I'd never imagine doing that in Egypt lol. We don't have unlimited fiber/adsl. the datacap we pay for is 250gb for about $5

on the other end of the spectrum: I can't even do port forwarding to seed shit

The electricity bill shouldn't be that bad. Seeding torrents doesn't put a lot of load on the system. Depending on your hardware it could be pretty low power consumption. On the high end it might hit 4kwh a day.

Currently my server is at 1.5 TiB uploaded since last restart. Always on lol. I wonder how badly it impacts my energy bill. I just have a 1gig unlimited data connection. Figure I oughta use it haha . And yes obvious iso and open src software and the like.

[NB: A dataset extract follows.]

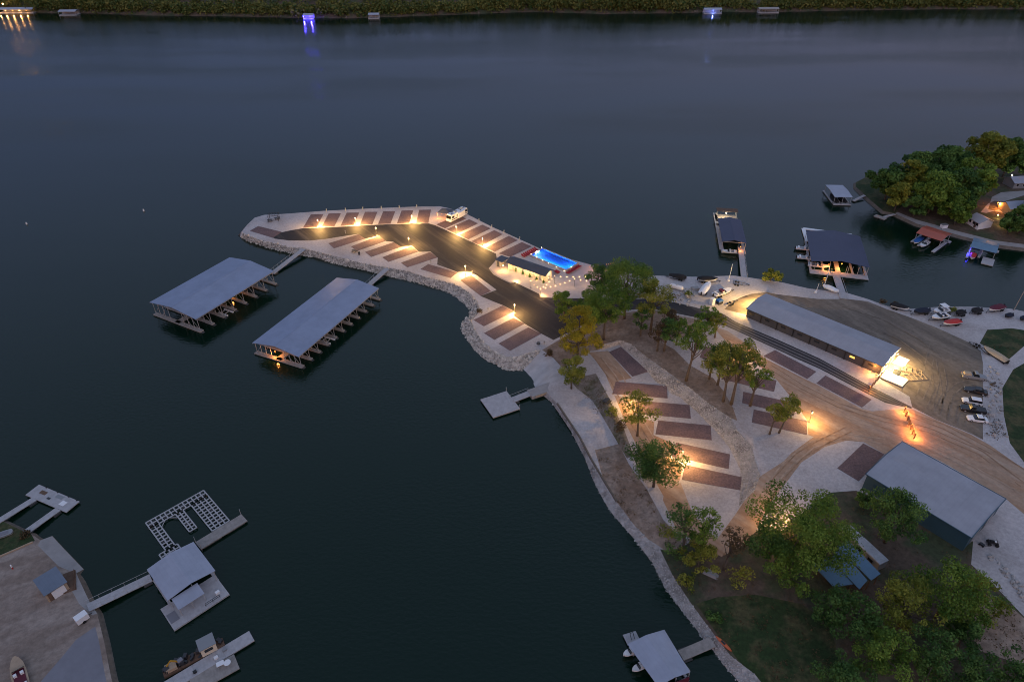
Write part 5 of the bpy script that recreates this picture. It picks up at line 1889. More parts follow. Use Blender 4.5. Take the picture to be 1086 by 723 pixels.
# lone docks at the other bank
t, lx, ly = deck_thing('floating_dock', 'wide floating dock with two walkways to the grassy bank', 'floating dock', P_(26.6, 524.6, 70.3, 542.8, 84.7, 531, 41, 513.8), .6, 'deck', 9)
for k, (x, y, mt, lx_, ly_) in enumerate(((-.25, .1, 'brown_wood', 1.8, .9), (.1, .25, 'paint_grey', 2, .8), (.28, -.05, 'white', 1.4, 1.2), (-.05, -.12, 'dark_steel', .9, .5))):
    MB().box(x * lx, y * ly, .62, .66, lx_, ly_).build('mat', mt, t)
for x in (-.3, -.02, .25, .45):
    MB().tube([(x * lx, ly / 2 - .1, -.3), (x * lx, ly / 2 - .1, 1.0)], .12, 7).build('mooring_post', 'black', t)
gangway((36.5, 528.5), .6, (-4, 553.5), 1.1, 1.6, 'walkway from the wide floating dock to the bank, at the picture edge', rails=False, group='walkways of the wide floating dock')
gangway((61.5, 539.5), .6, (27, 564), 1.1, 1.6, 'walkway from the wide floating dock to the bank, beside the concrete ramp', rails=False, group='walkways of the wide floating dock')
gangway((160, 612), .55, (93, 644), 1.2, 2.0, 'long walkway from the tan shed bank to the white roofed boathouse')

# boathouse with grid framed lift
ctr, rz, L, W = rectfit((177.9, 636.7), (227.8, 604.9), (205.6, 573.8), (155.6, 603.7), 3.4)
t, L, W = roof_dock(P_(177.9, 636.7, 227.8, 604.9, 205.6, 573.8, 155.6, 603.7), 3.4, .0, 'white_x', 'white roofed boathouse with a lower roofed porch on the still water',
                    ((-.5, -.5, -.44, .5), (.44, -.5, .5, .5), (-.5, .44, .5, .5)), posts=3)
strip_ridge(t)
for o in list(t.children):
    if o.name.startswith('roof'):
        g = MB()
        for s in (-1, 1):
            q = [(s * L / 2, -W / 2, 3.4), (s * L / 2, W / 2, 3.4), (0, W / 2, 4.1), (0, -W / 2, 4.1)]
            if s < 0:
                q = list(reversed(q))
            g.hexa([(a, b, c - .1) for a, b, c in q], q)
        tmp = g.build('roof', 'white_x')
        o.data = tmp.data
        bpy.data.objects.remove(tmp)
boathouse = t
dq = [local(t, at(x, y, .55)) for x, y in P_(172.5, 649.4, 184, 666.8, 239.9, 629.5, 227, 608)]
m = MB()
xs_ = [p.x for p in dq]
ys_ = [p.y for p in dq]
m.box((min(xs_) + max(xs_)) / 2, (dq[0].y + dq[1].y) / 2 / 2 + (dq[2].y + dq[3].y) / 4, .2, .55, max(xs_) - min(xs_), (max(ys_) - min(ys_)))
m.build('porch_deck', 'deck', t)
yb, yt = min(ys_), max(ys_)
xa, xb = min(xs_), max(xs_)
sub = MB()
q = [(xa + 2.2, yb + 1.4, 2.7), (xa + 7.2, yb + 1.4, 2.7), (xa + 7.2, -W / 2 + .1, 3.1), (xa + 2.2, -W / 2 + .1, 3.1)]
sub.hexa([(a, b, c - .1) for a, b, c in q], q)
sub.build('porch_roof', 'white_x', t)
for x in (xa + 2.4, xa + 4.7, xa + 7.0):
    MB().bar((x, yb + 1.6, .55), (x, yb + 1.6, 2.6), .12).build('post', 'steel', t)
m = MB()
for z in (.95, 1.4):
    m.bar((xb - 4.4, yb + .25, z), (xb - 1.6, yb + .25, z), .07)
for x in (xb - 4.4, xb - 3, xb - 1.6):
    m.bar((x, yb + .25, .5), (x, yb + .25, 1.4), .07)
m.build('railing', 'dark_steel', t)
MB().box(xb - 1.5, yb + 1.4, .55, 1.1, .8, .6).build('dock_box', 'white', t)
MB().box(xa + 1.0, (yb + yt) / 2 - .6, .552, .6, 1.6, 2.4).build('mat', 'slab', t)
# grid framed swim dock
gq = P_(154.4, 554, 215.8, 519.6, 242.3, 553.3)
ga, gb, gc = [at(x, y, .5) for x, y in gq]
dx = gb - ga
t = thing('lattice_dock', 'open pale lattice dock frame without decking beside the boathouse', 'dock frame', (ga.x, ga.y, 0), math.atan2(dx.y, dx.x))
gl = dx.length
gw = abs(local(t, gc).y)
m = MB()


def grid(x0, y0, x1, y1, s=1.0):
    nx, ny = max(1, round((x1 - x0) / s)), max(1, round((y1 - y0) / s))
    for k in range(nx + 1):
        x = x0 + (x1 - x0) * k / nx
        m.bar((x, y0, .44), (x, y1, .44), .26, .12)
    for k in range(ny + 1):
        y = y0 + (y1 - y0) * k / ny
        m.bar((x0, y, .45), (x1, y, .45), .26, .125)


grid(0, -2.2, gl, 0)
grid(0, -gw * .82, 1.9, -2.2)
grid(gl * .43, -gw * .72, gl * .43 + 1.6, -2.2)
grid(gl * .70, -gw * .98, gl, -2.2)
grid(-1.4, -gw * 1.22, 2.4, -gw * .82)
m.bar((1.9, -3.6, .45), (3.3, -2.2, .45), .12)
m.bar((gl * .43, -3.6, .45), (gl * .43 - 1.4, -2.2, .45), .12)
m.build('lattice', 'steel', t)
f = MB()
for x, y in ((.9, -.9), (gl * .3, -1), (gl * .6, -1), (gl - 1, -1), (.9, -gw * .6), (gl * .43 + .8, -gw * .5), (gl - 1.4, -gw * .5), (gl - 1.4, -gw * .85), (.6, -gw)):
    f.box(x, y, -.2, .34, 1.2, 1.2)
f.build('float', 'float', t)
t, lx, ly = deck_thing('floating_pier', 'brown plank pier running past the lattice dock frame', 'pier', P_(213, 581.8, 262.7, 552.2, 256, 545, 206.8, 574.6), .6, 'wood', 7)
for x, y in ((.49, .5), (-.49, .5), (-.49, -.5)):
    MB().tube([(x * lx, y * ly, -.5), (x * lx, y * ly, 2.2)], .06, 6).build('mooring_post', 'steel', t)

# work pier and barge at the frame bottom
t, lx, ly = deck_thing('floating_pier', 'long pale pier with the work barge tied along it', 'pier', P_(165, 738, 271, 682, 266, 671.6, 157, 728), .6, 'deck', 10)
for x, y, mt, s in ((.12, -.1, 'white', .7), (.22, .1, 'paint_grey', .6), (-.1, -.2, 'black', .6)):
    MB().box(x * lx, y * ly, .62, 1.0, s, s * .8).build('dock_box', mt, t)
t, lx, ly = deck_thing('floating_dock', 'low weathered plank dock beside the pale work pier', 'floating dock', P_(206, 734, 254.5, 709, 248.4, 694, 199, 719), .55, 'wood', 6)
t = thing('patio_table', 'white rectangular table on the weathered plank dock', 'table', at(234.5, 705.5, .57), .5)
MB().box(0, 0, .68, .76, 1.3, .9).build('tabletop', 'white', t)
for x in (-.5, .5):
    for y in (-.35, .35):
        MB().box(x, y, 0, .68, .08, .08).build('leg', 'steel', t)
t = thing('patio_table', 'pale round table on the weathered plank dock', 'table', at(242, 704.5, .57), .5)
MB().tube([(0, 0, .68), (0, 0, .75)], .6, 16).build('tabletop', 'white', t)
MB().tube([(0, 0, 0), (0, 0, .68)], .08, 7).build('leg', 'steel', t)
ctr, rz, lx, ly = rectfit((174, 717), (239, 684), (236, 677), (171, 708), .7)
t = thing('work_barge', 'rusty work barge loaded with gear along the pale pier', 'barge', (ctr.x, ctr.y, 0), rz)
MB().box(0, 0, -.3, .75, lx, ly, 0, 1.0).build('hull', 'brown_wood', t)
m = MB()
rng_ = random.Random(5)
for k in range(26):
    x, y = rng_.uniform(-.46, .46) * lx, rng_.uniform(-.36, .36) * ly
    if .16 < x / lx < .36:
        continue
    m.box(x, y, .75, .75 + rng_.uniform(.15, .9), rng_.uniform(.3, 1.2), rng_.uniform(.3, .9), rng_.uniform(0, 3))
m.build('deck_gear', 'dark_steel', t)
MB().box(.25 * lx, .1, .75, 2.7, 2.6, 2.3).build('cabin', 'cream', t)
MB().box(.25 * lx, .1, 2.7, 2.85, 2.9, 2.6).build('cabin_roof', 'paint_grey', t)
MB().box(.25 * lx, -1.08, 1.6, 2.3, 1.4, .05).build('window', 'glass', t)
MB().box(-.36 * lx, 0, .75, 1.5, 1.8, 1.4).build('crate', 'tan', t)
t2 = thing('mini_excavator', 'small yellow and blue digger standing on the work barge', 'excavator', wpt(t, -.2 * lx, 0, .75), rz + .3)
t2.scale = (.7, .7, .7)
MB().box(0, 0, .0, .5, 1.8, 1.4).build('tracks', 'black', t2)
MB().box(0, 0, .5, 1.6, 1.4, 1.2, 0, .85).build('cab', 'slab', t2)
m = MB()
m.bar((-.5, .3, 1.2), (-1.8, 1.0, 2.4), .3)
m.bar((-1.8, 1.0, 2.4), (-2.8, 1.3, 1.2), .22)
m.build('arm', 'yellow', t2)
MB().box(-2.8, 1.3, .8, 1.3, .5, .5).build('bucket', 'yellow', t2)
# small boathouse at the frame bottom
t, L, W = roof_dock(P_(706, 725, 733, 712.6, 704.6, 667.2, 665.5, 682.5), 3.3, .0, 'white_x', 'small white roofed boathouse with maroon siding near the rocky shore', ((-.5, -.5, .5, -.42), (-.5, .42, .5, .5), (.42, -.5, .5, .5)), posts=3)
q = [at(x, y, 3.3) for x, y in P_(665.5, 682.5, 704.6, 667.2, 731.9, 712.3, 698, 727.5)]
strip_ridge(t)
for o in list(t.children):
    if o.name.startswith('roof'):
        tmp = gable(1, 1, 3.3, .6, 0)
        l = [local(t, p) for p in q]
        mid1, mid2 = (l[0] + l[1]) / 2, (l[2] + l[3]) / 2
        g = MB()
        for qq in ([(*l[0], 3.3), (*mid1, 3.9), (*mid2, 3.9), (*l[3], 3.3)], [(*mid1, 3.9), (*l[1], 3.3), (*l[2], 3.3), (*mid2, 3.9)]):
            g.add([(a, b, c - .1) for a, b, c in qq] + qq, [(0, 1, 2, 3), (7, 6, 5, 4), (0, 4, 5, 1), (1, 5, 6, 2), (2, 6, 7, 3), (3, 7, 4, 0)])
        tmp = g.build('roof', 'white_x')
        o.data = tmp.data
        bpy.data.objects.remove(tmp)
wq = [local(t, at(x, y, 1.5)) for x, y in P_(702, 733, 730, 722)]
MB().bar((*wq[0], 1.7), (*wq[1], 1.7), .12, 2.4).build('siding', 'maroon', t)
for k, (x, y) in enumerate(P_(668.5, 693, 678, 709)):
    boat(at(x, y, .05), t.rotation_euler.z + PI, 3.2, 1.3, ['white bow poking out of the small boathouse, nearer its swim step', 'white bow poking out of the small boathouse, nearer its maroon siding'][k], hull='white', top='open', topm='paint_grey', group='boats on the water')
t, lx, ly = deck_thing('swim_step', 'small pale swim platform with a ladder at the corner of the small boathouse', 'swim platform', P_(666, 684.5, 678.5, 679, 674.5, 668, 661, 673), .5, 'deck')
m = MB()
for s in (-.3, .3):
    m.bar((.1 + s, -.3, .5), (.1 + s, .5, 1.3), .08)
m.bar((-.2, .5, 1.3), (.4, .5, 1.3), .08)
m.build('ladder', 'black', t)
gangway((722, 694.5), .5, (756, 680), 1.2, 2.0, 'weathered gangway from the small boathouse to the rocky shore', m='wood', rails=False)

# yard bits
c, a, L = vdir((84, 661), (93, 655), YP)
t = thing('cargo_trailer', 'small white box trailer on the yard near the walkway', 'trailer', c, a)
MB().box(0, 0, .45, 1.7, 2.1, 1.4).build('body', 'white', t)
MB().bar((1.0, 0, .5), (1.8, 0, .5), .12).build('tow_bar', 'dark_steel', t)
for s in (-1, 1):
    MB().tube([(0, s * .62, .32), (0, s * .8, .32)], .32, 12).build('wheel', 'tyre', t)
c, a, L = vdir((27, 735), (17.5, 699), YP)
boat(c, a, L, 2.4, 'old boat with a tan and maroon interior stranded on the yard', hull='tan', top='open', topm='maroon', z=.1)
t = thing('warning_post', 'short red and white post standing on the yard', 'post', YP(13.8, 603), 0)
MB().tube([(0, 0, 0), (0, 0, .6)], .12, 8).build('base', 'red', t)
MB().tube([(0, 0, .6), (0, 0, 1.2)], .14, 8).build('top', 'white', t)
c = YP(5, 567)
t = thing('paddle_boat', 'pale rounded paddle boat lying on the grassy bank', 'boat', c, .5)
rs = []
for x, k in ((-.5, .3), (-.42, .85), (0, 1), (.42, .85), (.5, .3)):
    rs.append([(x * 3.2, -.8 * k, .1), (x * 3.2, -.85 * k, .5), (x * 3.2, .85 * k, .5), (x * 3.2, .8 * k, .1)])
MB().loft(rs).build('hull', 'paint_grey', t)
MB().box(0, 0, .5, .56, 1.6, .8).build('seat', 'slab', t)
tb = MB()
A_, B_ = YP(-2, 591), YP(35, 574.8)
tb.bar(A_ + Vector((0, 0, .12)), B_ + Vector((0, 0, .12)), .25, .3)
tag(tb.build('timber_edging', 'tan'), 'pale timber edging between the grass and the dirt yard', 'edging')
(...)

My desktop Jellyfin/aarr stack and nextcloud server runs about 1.2kwh/day. So not bad but not free

The craft computing guy on YouTube said in a video that he runs at 7-8khw/day at idle. :O

My cable modem consumes about 10-20w (I've done monitoring). This while a single file server is continually backing up to Crashplan (about 700GB this month so far). So I don't even see my cable modem in my power bill.

My file server is much worse - on average it's consuming about 100w (or 2400wh/day). I've done the math several times, that's about $1/day. It's the box that's syncing with all my devices, and then backing up to Crashplan.